I found this paper challenging, not simply for the fact that dialectics is the throughline, and how I hate dialectics! But, also because I’m simply eager to believe Babe. Who am I to question his narrative? This paper is after all the second paper in the “Millenium Issue” of the Canadian Journal of Communication, an issue which aimed to retroactively consider the 26 years of history of the journal, and by proxy, define the history of CCS. And herein lies one of the key problems of this article. By presenting a history he helps to construct the foundations of CCS himself. The “foundational Canadian communication theorists” then, are not simply the 5 listed above, there is in fact another: Babe himself! He’s conducted a sort of magic trick here by distracting the reader from the fact that he is the active agent in the show. He’s the designer and constructor of the foundations. As Sara Ahmed says, we can “think of citations as bricks.
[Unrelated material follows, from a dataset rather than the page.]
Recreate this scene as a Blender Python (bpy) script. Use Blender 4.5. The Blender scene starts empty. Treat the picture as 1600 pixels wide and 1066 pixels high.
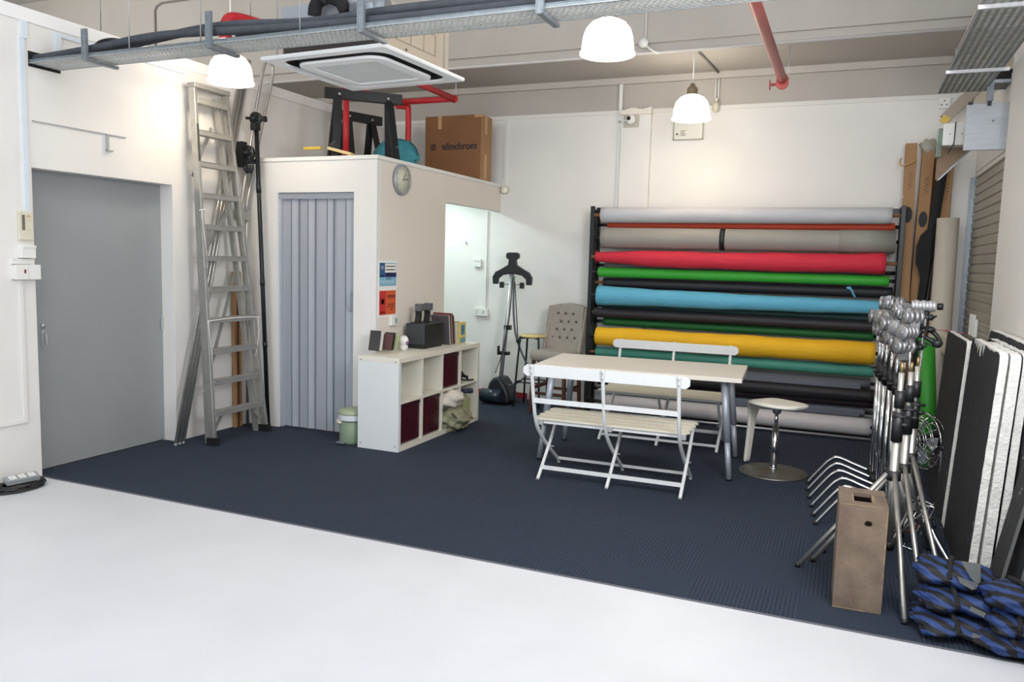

When citations become habits, bricks form walls” (Ahmed, 2015). While Innis, McLuhan, and the other ol’ boys no doubt left their marks and fired their own bricks, Babe selected them and aligned them to form foundations, walls, and his dream home - or “shelters” as Ahmed might say. A home that we may be all too happy to inherit. There's no need to build a new home, what a timesaver! But if we’re not careful, we may simply accept the placement of the windows and walls, and overlook the vistas that they obscure.
So, what are we to do? Tear the house down? Pulverize the bricks? Start from scratch? I think the essential task is neither to quickly move into the house nor to tear it down but to walk the land, examine the bricks and the houses, and to boldly ask ourselves “what kind of house do I want”? The possibilities are many. Maybe we’re fine with the house we inherited from Babe. We move in, decorate, and get on with our lives. But, if so, then we’re excluding all other possibilities. I’m not willing to simply live in the house Babe built, nor do I fully accept the foundations as he’s laid them, however, I’ll examine them and take mental notes. Maybe I do like Innis as the cornerstone, at least it’s a sturdy starting point, but from there I’ll take my time to choose and lay the rest of the bricks. I’m fine camping in the forest for now.
Ahmed, S. (2015). Feminist Shelters | feministkilljoys. https://feministkilljoys.com/2015/12/30/feminist-shelters/
Babe, R. (2000). Foundations of Canadian communication thought. Media, Structures, and Power: The Robert E. Babe Collection, 25(1), 193–216.
Innis, H. A. (1949). The Bias of Communication. The Canadian Journal of Economics and Political Science, 15(4), 457–476.